Line and curve quietly converse again in the luminous Italian-accented media room, another realm of muted tones, which Natale furnished with a Mario Bellini Camaleonda sofa for B&B Italia, a vintage KonO coffee table by the Vignellis, Gae Aulenti’s Quadrifoglio table lamp and Mario Botta’s iconic Seconda chair, all of which sit on a rug custom designed by Natale.
The adjacent kitchen, by contrast, is a boisterous celebration of the colorful splendor of Breccia Capraia marble. Meanwhile, the powder room, with its aquamarine stucco walls, is a veritable paean to the halcyon beauty of Verdi Alpi marble, a huge slab of which serves as the counter and sink. Upstairs, the primary suite’s bathroom is another design alleluia to the multihued glory of Breccia Capraia, while the other bathrooms pay tribute to the rich beauty of two other marbles, Arcadia and Calacatta Vagli.

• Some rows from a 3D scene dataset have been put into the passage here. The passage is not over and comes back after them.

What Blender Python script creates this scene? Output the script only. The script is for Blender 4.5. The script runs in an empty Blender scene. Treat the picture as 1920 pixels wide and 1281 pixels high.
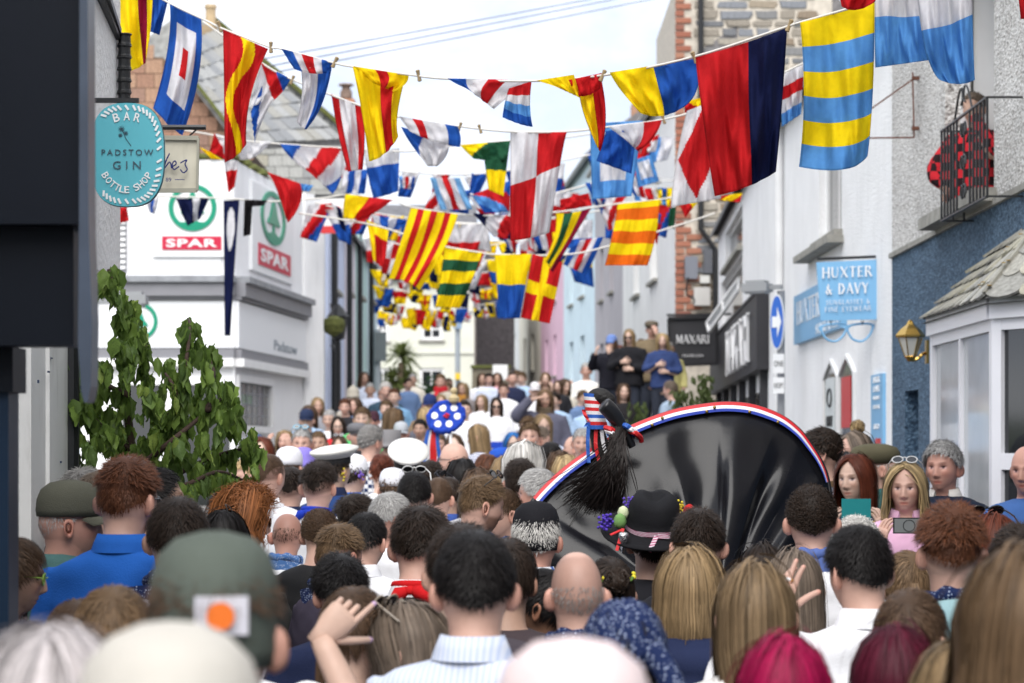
import bpy, math, random
import numpy as np
from mathutils import Vector, Matrix, Euler
random.seed(7); RNG = np.random.default_rng(11)
R = math.radians
SC = bpy.context.scene
COL = SC.collection
F = 85 / 36 * 1920.0      # focal length in photo pixels
ZC = 1.80                 # lens height above the road
YH = 850.0                # photo row of eye level
# ---------------------------------------------------------------- camera
cd = bpy.data.cameras.new('camera'); cam = bpy.data.objects.new('camera', cd); COL.objects.link(cam)
cd.lens = 85; cd.sensor_width = 36; cd.clip_end = 3000; cd.clip_start = 0.1
cam.location = (0, 0, ZC); cam.rotation_euler = (R(90), 0, 0)
cd.shift_y = (YH - 640.5) / 1920.0
cd.dof.use_dof = True; cd.dof.focus_distance = 9.2; cd.dof.aperture_fstop = 5.0; cd.dof.aperture_blades = 9
SC.camera = cam
# ---------------------------------------------------------------- sky
wd = bpy.data.worlds.new('World'); SC.world = wd; wd.use_nodes = True
nt = wd.node_tree; nt.nodes.clear()
def N(t, kind, **kw):
 n = t.nodes.new(kind)
 for k, v in kw.items(): setattr(n, k, v)
 return n
SUN_EL, SUN_AZ = 48, 186      # degrees; azimuth clockwise from +Y
sky = N(nt, 'ShaderNodeTexSky', sky_type='NISHITA', sun_disc=False, sun_elevation=R(SUN_EL), sun_rotation=R(SUN_AZ))
tc = N(nt, 'ShaderNodeTexCoord'); mp = N(nt, 'ShaderNodeMapping'); mp.inputs['Scale'].default_value = (1, 1, 1.6)
no = N(nt, 'ShaderNodeTexNoise'); no.inputs['Scale'].default_value = 5.5; no.inputs['Detail'].default_value = 7; no.inputs['Roughness'].default_value = 0.55
rp = N(nt, 'ShaderNodeValToRGB'); rp.color_ramp.elements[0].position = 0.36; rp.color_ramp.elements[1].position = 0.66
rp.color_ramp.elements[0].color = (0.46, 0.51, 0.62, 1); rp.color_ramp.elements[1].color = (0.98, 0.99, 1.0, 1)
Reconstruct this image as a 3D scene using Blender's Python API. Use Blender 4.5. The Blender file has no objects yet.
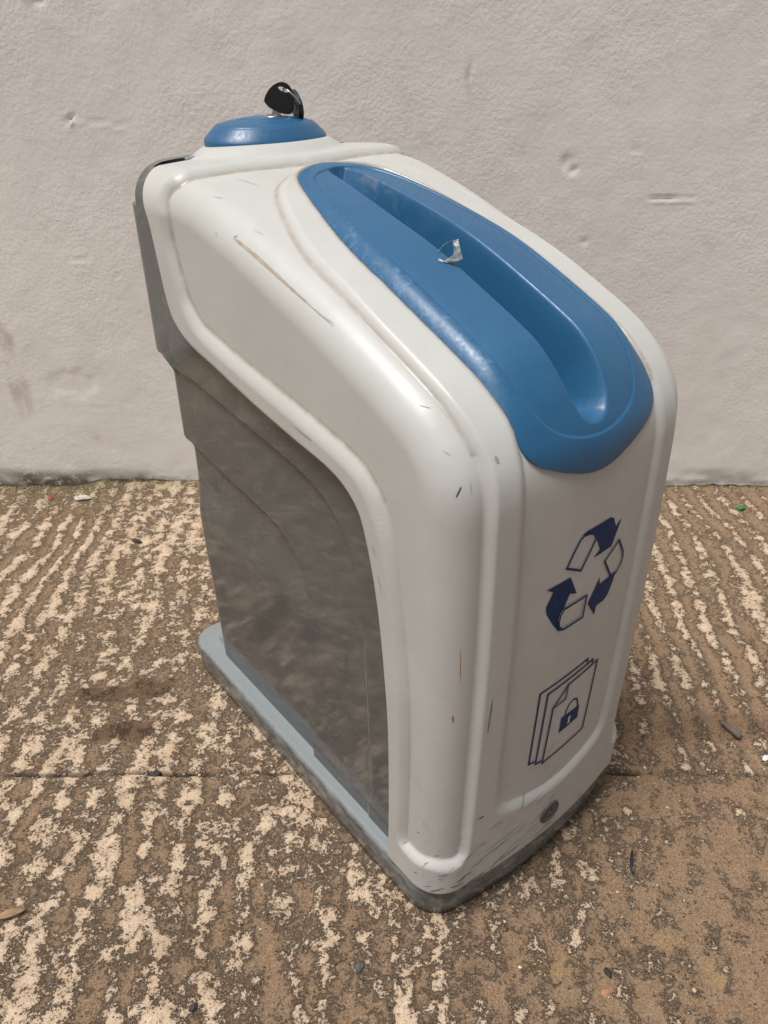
import bpy, bmesh, math, random
import numpy as np
from mathutils import Vector, Matrix
from mathutils.geometry import tessellate_polygon
random.seed(7); rng = np.random.default_rng(11)
sc = bpy.context.scene
COL = sc.collection
R = math.radians

# ------------------------------------------------------------------ helpers
def link(name, verts, faces, mats, parent=None, smooth=True, mat_idx=None, attrs=None):
    me = bpy.data.meshes.new(name)
    verts = np.asarray(verts, float)
    me.from_pydata(verts.tolist(), [], [tuple(int(i) for i in f) for f in faces])
    for m in (mats if isinstance(mats, (list, tuple)) else [mats]): me.materials.append(m)
    if smooth: me.polygons.foreach_set('use_smooth', [True]*len(me.polygons))
    if mat_idx is not None: me.polygons.foreach_set('material_index', list(mat_idx))
    if attrs:
        for k, v in attrs.items():
            a = me.attributes.new(k, 'FLOAT', 'POINT'); a.data.foreach_set('value', np.asarray(v, np.float32))
    me.update()
    o = bpy.data.objects.new(name, me); COL.objects.link(o)
    if parent is not None: o.parent = parent
    return o
def from_bm(name, bm, mats, parent=None, smooth=True, angle=None):
    me = bpy.data.meshes.new(name); bm.normal_update(); bm.to_mesh(me); bm.free()
    for m in (mats if isinstance(mats, (list, tuple)) else [mats]): me.materials.append(m)
    if smooth: me.polygons.foreach_set('use_smooth', [True]*len(me.polygons))
    if angle is not None: me.set_sharp_from_angle(angle=angle)
    o = bpy.data.objects.new(name, me); COL.objects.link(o)
    if parent is not None: o.parent = parent
    return o
def empty(name, loc, label, cat, rz=0, group=None):
    o = bpy.data.objects.new(name, None); COL.objects.link(o)
    o.location = loc; o.rotation_euler = (0, 0, rz); o.empty_display_size = .05
    tag(o, label, cat, group); return o
def tag(o, label, cat, group=None):
    o['label'] = label; o['category'] = cat
    if group: o['group'] = group
def gridfaces(nr, nc, off=0, closed=False, flip=False):
    i, j = np.meshgrid(np.arange(nr-1), np.arange(nc if closed else nc-1), indexing='ij')
    j2 = (j+1) % nc
    f = np.stack([i*nc+j, i*nc+j2, (i+1)*nc+j2, (i+1)*nc+j], -1).reshape(-1, 4)+off
    return f[:, ::-1] if flip else f
def tube_bm(bm, pts, rad, n=10, cap=True):
    pts = [Vector(p) for p in pts]; rings = []
    rads = rad if isinstance(rad, (list, tuple)) else [rad]*len(pts)
    up = None
    for i, p in enumerate(pts):
        t = (pts[min(i+1, len(pts)-1)]-pts[max(i-1, 0)]).normalized()
        if up is None: up = t.orthogonal().normalized()
        up = (up-t*up.dot(t)).normalized(); b = t.cross(up)
        rings.append([bm.verts.new(p+(up*math.cos(a)+b*math.sin(a))*rads[i]) for a in [2*math.pi*k/n for k in range(n)]])
    for a, b in zip(rings, rings[1:]):
        for k in range(n): bm.faces.new((a[k], a[(k+1) % n], b[(k+1) % n], b[k]))
    if cap: bm.faces.new(rings[0][::-1]); bm.faces.new(rings[-1])
def vnoise(x, y, seed=0):
    xi = np.floor(x).astype(np.int64); yi = np.floor(y).astype(np.int64); fx = x-xi; fy = y-yi
    fx = fx*fx*(3-2*fx); fy = fy*fy*(3-2*fy)
    def hsh(a, b):
        h = (a*374761393+b*668265263+seed*1442695041) & 0xffffffff
        h = ((h ^ (h >> 13))*1274126177) & 0xffffffff
        return ((h ^ (h >> 16)) & 0xffff)/65535.
    a = hsh(xi, yi); b = hsh(xi+1, yi); c = hsh(xi, yi+1); d = hsh(xi+1, yi+1)
    return (a*(1-fx)+b*fx)*(1-fy)+(c*(1-fx)+d*fx)*fy
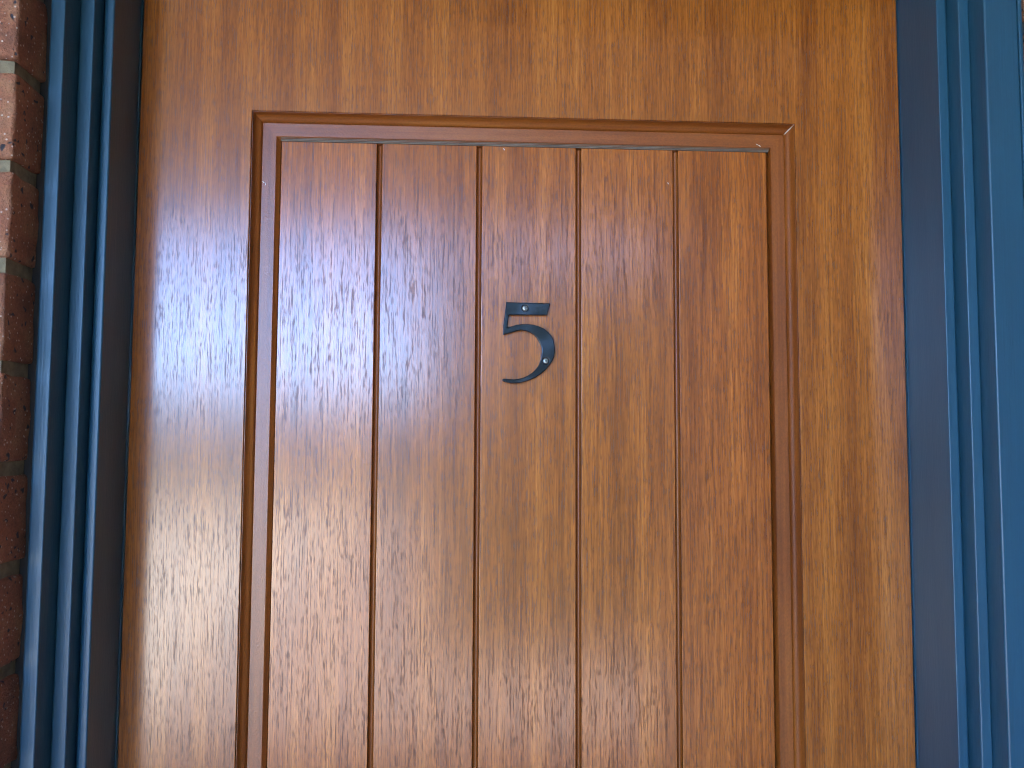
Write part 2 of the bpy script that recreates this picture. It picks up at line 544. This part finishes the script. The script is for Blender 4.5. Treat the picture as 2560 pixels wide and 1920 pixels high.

As for the client’s bedroom, it is a study in spare refinement. Natale furnished it with Patricia Urquiola’s embracing Husk bed for B&B Italia and twin dressers from the Latvian luxury furniture maker Kanttari with marble tops and engaging drawer fronts in various metals, which he found on 1stDibs.
The client didn’t want cutesily themed spaces for her adolescent children. Instead, she requested that Natale design retreats with a low-key élan they would grow into. Which is fitting, because within the oeuvre of Greg Natale, this house is as much a study of how style evolves as of how it endures.